# Start of Given information
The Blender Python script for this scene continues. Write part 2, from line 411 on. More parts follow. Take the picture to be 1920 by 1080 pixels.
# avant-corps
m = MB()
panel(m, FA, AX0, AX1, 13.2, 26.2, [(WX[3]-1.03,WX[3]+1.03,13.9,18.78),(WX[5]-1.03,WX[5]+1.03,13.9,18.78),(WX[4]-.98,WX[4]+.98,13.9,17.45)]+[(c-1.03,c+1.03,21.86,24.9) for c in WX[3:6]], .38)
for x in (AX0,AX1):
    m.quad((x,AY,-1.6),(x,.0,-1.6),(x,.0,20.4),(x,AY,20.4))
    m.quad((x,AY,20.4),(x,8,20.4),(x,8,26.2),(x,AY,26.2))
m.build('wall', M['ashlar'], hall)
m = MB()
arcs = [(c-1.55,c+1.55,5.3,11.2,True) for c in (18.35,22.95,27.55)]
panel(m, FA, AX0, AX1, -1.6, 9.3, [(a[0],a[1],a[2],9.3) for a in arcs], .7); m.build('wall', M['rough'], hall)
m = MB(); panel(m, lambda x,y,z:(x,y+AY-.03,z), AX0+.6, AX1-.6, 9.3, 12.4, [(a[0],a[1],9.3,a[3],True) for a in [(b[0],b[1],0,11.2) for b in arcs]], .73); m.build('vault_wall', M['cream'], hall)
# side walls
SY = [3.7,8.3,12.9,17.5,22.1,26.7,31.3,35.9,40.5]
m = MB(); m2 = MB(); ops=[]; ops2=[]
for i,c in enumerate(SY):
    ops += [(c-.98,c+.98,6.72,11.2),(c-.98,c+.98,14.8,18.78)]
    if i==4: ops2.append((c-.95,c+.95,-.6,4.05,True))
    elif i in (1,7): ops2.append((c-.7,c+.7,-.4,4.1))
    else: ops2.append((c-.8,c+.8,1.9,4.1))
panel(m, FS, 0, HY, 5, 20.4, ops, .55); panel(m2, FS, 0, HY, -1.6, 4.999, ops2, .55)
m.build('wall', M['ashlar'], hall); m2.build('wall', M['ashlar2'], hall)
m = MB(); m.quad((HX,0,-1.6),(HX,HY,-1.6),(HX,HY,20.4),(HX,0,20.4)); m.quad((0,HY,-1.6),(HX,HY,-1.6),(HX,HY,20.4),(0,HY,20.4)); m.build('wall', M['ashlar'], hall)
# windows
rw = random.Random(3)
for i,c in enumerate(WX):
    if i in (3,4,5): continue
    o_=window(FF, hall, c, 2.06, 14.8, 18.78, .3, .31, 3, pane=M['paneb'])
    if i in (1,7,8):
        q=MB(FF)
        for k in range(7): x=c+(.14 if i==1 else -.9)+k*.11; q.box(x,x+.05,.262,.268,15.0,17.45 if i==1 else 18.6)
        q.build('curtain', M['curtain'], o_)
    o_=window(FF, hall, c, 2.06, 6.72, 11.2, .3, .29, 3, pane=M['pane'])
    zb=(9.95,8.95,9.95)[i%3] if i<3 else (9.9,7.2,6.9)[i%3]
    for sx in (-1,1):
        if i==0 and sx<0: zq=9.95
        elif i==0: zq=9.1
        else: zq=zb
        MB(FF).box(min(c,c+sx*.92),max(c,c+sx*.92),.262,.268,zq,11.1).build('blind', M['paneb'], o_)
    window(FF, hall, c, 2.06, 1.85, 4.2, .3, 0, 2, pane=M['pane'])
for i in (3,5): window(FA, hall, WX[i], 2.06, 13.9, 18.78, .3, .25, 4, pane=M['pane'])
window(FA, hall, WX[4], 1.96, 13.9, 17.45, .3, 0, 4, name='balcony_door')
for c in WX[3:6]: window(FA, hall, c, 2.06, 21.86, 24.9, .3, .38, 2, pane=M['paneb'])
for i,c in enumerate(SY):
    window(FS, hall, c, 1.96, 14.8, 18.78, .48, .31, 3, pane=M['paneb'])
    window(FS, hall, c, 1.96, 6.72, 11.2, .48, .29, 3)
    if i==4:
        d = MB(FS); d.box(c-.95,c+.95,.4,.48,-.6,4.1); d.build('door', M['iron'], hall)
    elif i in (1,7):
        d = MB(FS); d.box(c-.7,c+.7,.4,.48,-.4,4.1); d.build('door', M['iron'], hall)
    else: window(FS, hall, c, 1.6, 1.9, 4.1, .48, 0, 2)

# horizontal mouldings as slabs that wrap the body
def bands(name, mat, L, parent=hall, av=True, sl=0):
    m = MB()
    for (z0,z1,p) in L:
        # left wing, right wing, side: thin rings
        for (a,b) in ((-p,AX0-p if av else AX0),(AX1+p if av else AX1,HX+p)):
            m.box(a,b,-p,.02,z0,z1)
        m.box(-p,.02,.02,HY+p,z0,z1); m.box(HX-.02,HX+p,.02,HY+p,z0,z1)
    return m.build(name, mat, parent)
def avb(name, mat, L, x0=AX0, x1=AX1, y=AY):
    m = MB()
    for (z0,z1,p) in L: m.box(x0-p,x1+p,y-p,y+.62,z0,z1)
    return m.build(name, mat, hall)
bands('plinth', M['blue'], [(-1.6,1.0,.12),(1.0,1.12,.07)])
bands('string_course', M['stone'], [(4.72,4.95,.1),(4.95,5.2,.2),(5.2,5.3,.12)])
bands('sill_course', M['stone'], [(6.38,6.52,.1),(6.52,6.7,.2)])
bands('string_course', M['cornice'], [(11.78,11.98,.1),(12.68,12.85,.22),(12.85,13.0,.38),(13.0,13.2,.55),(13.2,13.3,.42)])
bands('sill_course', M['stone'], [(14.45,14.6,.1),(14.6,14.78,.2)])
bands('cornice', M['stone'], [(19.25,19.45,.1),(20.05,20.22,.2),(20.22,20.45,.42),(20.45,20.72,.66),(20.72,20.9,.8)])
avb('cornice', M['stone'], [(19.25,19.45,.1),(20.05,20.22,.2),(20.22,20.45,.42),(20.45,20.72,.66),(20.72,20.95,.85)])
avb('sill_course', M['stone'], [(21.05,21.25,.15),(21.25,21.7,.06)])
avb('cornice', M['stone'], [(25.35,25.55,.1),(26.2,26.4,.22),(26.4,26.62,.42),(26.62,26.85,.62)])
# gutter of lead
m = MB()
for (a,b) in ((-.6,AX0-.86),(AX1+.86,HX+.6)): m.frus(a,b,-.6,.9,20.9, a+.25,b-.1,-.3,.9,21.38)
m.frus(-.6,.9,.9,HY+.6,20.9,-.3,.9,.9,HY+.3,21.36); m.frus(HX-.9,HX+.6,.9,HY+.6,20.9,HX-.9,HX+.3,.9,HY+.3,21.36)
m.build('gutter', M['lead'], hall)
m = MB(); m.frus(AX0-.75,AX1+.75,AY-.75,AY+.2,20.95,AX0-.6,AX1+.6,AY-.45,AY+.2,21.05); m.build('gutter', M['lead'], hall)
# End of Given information
Short task: Reproduce the data shown above exactly.

Exercise solution:
The Blender Python script for this scene continues. Write part 2, from line 411 on. More parts follow. Take the picture to be 1920 by 1080 pixels.
# avant-corps
m = MB()
panel(m, FA, AX0, AX1, 13.2, 26.2, [(WX[3]-1.03,WX[3]+1.03,13.9,18.78),(WX[5]-1.03,WX[5]+1.03,13.9,18.78),(WX[4]-.98,WX[4]+.98,13.9,17.45)]+[(c-1.03,c+1.03,21.86,24.9) for c in WX[3:6]], .38)
for x in (AX0,AX1):
    m.quad((x,AY,-1.6),(x,.0,-1.6),(x,.0,20.4),(x,AY,20.4))
    m.quad((x,AY,20.4),(x,8,20.4),(x,8,26.2),(x,AY,26.2))
m.build('wall', M['ashlar'], hall)
m = MB()
arcs = [(c-1.55,c+1.55,5.3,11.2,True) for c in (18.35,22.95,27.55)]
panel(m, FA, AX0, AX1, -1.6, 9.3, [(a[0],a[1],a[2],9.3) for a in arcs], .7); m.build('wall', M['rough'], hall)
m = MB(); panel(m, lambda x,y,z:(x,y+AY-.03,z), AX0+.6, AX1-.6, 9.3, 12.4, [(a[0],a[1],9.3,a[3],True) for a in [(b[0],b[1],0,11.2) for b in arcs]], .73); m.build('vault_wall', M['cream'], hall)
# side walls
SY = [3.7,8.3,12.9,17.5,22.1,26.7,31.3,35.9,40.5]
m = MB(); m2 = MB(); ops=[]; ops2=[]
for i,c in enumerate(SY):
    ops += [(c-.98,c+.98,6.72,11.2),(c-.98,c+.98,14.8,18.78)]
    if i==4: ops2.append((c-.95,c+.95,-.6,4.05,True))
    elif i in (1,7): ops2.append((c-.7,c+.7,-.4,4.1))
    else: ops2.append((c-.8,c+.8,1.9,4.1))
panel(m, FS, 0, HY, 5, 20.4, ops, .55); panel(m2, FS, 0, HY, -1.6, 4.999, ops2, .55)
m.build('wall', M['ashlar'], hall); m2.build('wall', M['ashlar2'], hall)
m = MB(); m.quad((HX,0,-1.6),(HX,HY,-1.6),(HX,HY,20.4),(HX,0,20.4)); m.quad((0,HY,-1.6),(HX,HY,-1.6),(HX,HY,20.4),(0,HY,20.4)); m.build('wall', M['ashlar'], hall)
# windows
rw = random.Random(3)
for i,c in enumerate(WX):
    if i in (3,4,5): continue
    o_=window(FF, hall, c, 2.06, 14.8, 18.78, .3, .31, 3, pane=M['paneb'])
    if i in (1,7,8):
        q=MB(FF)
        for k in range(7): x=c+(.14 if i==1 else -.9)+k*.11; q.box(x,x+.05,.262,.268,15.0,17.45 if i==1 else 18.6)
        q.build('curtain', M['curtain'], o_)
    o_=window(FF, hall, c, 2.06, 6.72, 11.2, .3, .29, 3, pane=M['pane'])
    zb=(9.95,8.95,9.95)[i%3] if i<3 else (9.9,7.2,6.9)[i%3]
    for sx in (-1,1):
        if i==0 and sx<0: zq=9.95
        elif i==0: zq=9.1
        else: zq=zb
        MB(FF).box(min(c,c+sx*.92),max(c,c+sx*.92),.262,.268,zq,11.1).build('blind', M['paneb'], o_)
    window(FF, hall, c, 2.06, 1.85, 4.2, .3, 0, 2, pane=M['pane'])
for i in (3,5): window(FA, hall, WX[i], 2.06, 13.9, 18.78, .3, .25, 4, pane=M['pane'])
window(FA, hall, WX[4], 1.96, 13.9, 17.45, .3, 0, 4, name='balcony_door')
for c in WX[3:6]: window(FA, hall, c, 2.06, 21.86, 24.9, .3, .38, 2, pane=M['paneb'])
for i,c in enumerate(SY):
    window(FS, hall, c, 1.96, 14.8, 18.78, .48, .31, 3, pane=M['paneb'])
    window(FS, hall, c, 1.96, 6.72, 11.2, .48, .29, 3)
    if i==4:
        d = MB(FS); d.box(c-.95,c+.95,.4,.48,-.6,4.1); d.build('door', M['iron'], hall)
    elif i in (1,7):
        d = MB(FS); d.box(c-.7,c+.7,.4,.48,-.4,4.1); d.build('door', M['iron'], hall)
    else: window(FS, hall, c, 1.6, 1.9, 4.1, .48, 0, 2)

# horizontal mouldings as slabs that wrap the body
def bands(name, mat, L, parent=hall, av=True, sl=0):
    m = MB()
    for (z0,z1,p) in L:
        # left wing, right wing, side: thin rings
        for (a,b) in ((-p,AX0-p if av else AX0),(AX1+p if av else AX1,HX+p)):
            m.box(a,b,-p,.02,z0,z1)
        m.box(-p,.02,.02,HY+p,z0,z1); m.box(HX-.02,HX+p,.02,HY+p,z0,z1)
    return m.build(name, mat, parent)
def avb(name, mat, L, x0=AX0, x1=AX1, y=AY):
    m = MB()
    for (z0,z1,p) in L: m.box(x0-p,x1+p,y-p,y+.62,z0,z1)
    return m.build(name, mat, hall)
bands('plinth', M['blue'], [(-1.6,1.0,.12),(1.0,1.12,.07)])
bands('string_course', M['stone'], [(4.72,4.95,.1),(4.95,5.2,.2),(5.2,5.3,.12)])
bands('sill_course', M['stone'], [(6.38,6.52,.1),(6.52,6.7,.2)])
bands('string_course', M['cornice'], [(11.78,11.98,.1),(12.68,12.85,.22),(12.85,13.0,.38),(13.0,13.2,.55),(13.2,13.3,.42)])
bands('sill_course', M['stone'], [(14.45,14.6,.1),(14.6,14.78,.2)])
bands('cornice', M['stone'], [(19.25,19.45,.1),(20.05,20.22,.2),(20.22,20.45,.42),(20.45,20.72,.66),(20.72,20.9,.8)])
avb('cornice', M['stone'], [(19.25,19.45,.1),(20.05,20.22,.2),(20.22,20.45,.42),(20.45,20.72,.66),(20.72,20.95,.85)])
avb('sill_course', M['stone'], [(21.05,21.25,.15),(21.25,21.7,.06)])
avb('cornice', M['stone'], [(25.35,25.55,.1),(26.2,26.4,.22),(26.4,26.62,.42),(26.62,26.85,.62)])
# gutter of lead
m = MB()
for (a,b) in ((-.6,AX0-.86),(AX1+.86,HX+.6)): m.frus(a,b,-.6,.9,20.9, a+.25,b-.1,-.3,.9,21.38)
m.frus(-.6,.9,.9,HY+.6,20.9,-.3,.9,.9,HY+.3,21.36); m.frus(HX-.9,HX+.6,.9,HY+.6,20.9,HX-.9,HX+.3,.9,HY+.3,21.36)
m.build('gutter', M['lead'], hall)
m = MB(); m.frus(AX0-.75,AX1+.75,AY-.75,AY+.2,20.95,AX0-.6,AX1+.6,AY-.45,AY+.2,21.05); m.build('gutter', M['lead'], hall)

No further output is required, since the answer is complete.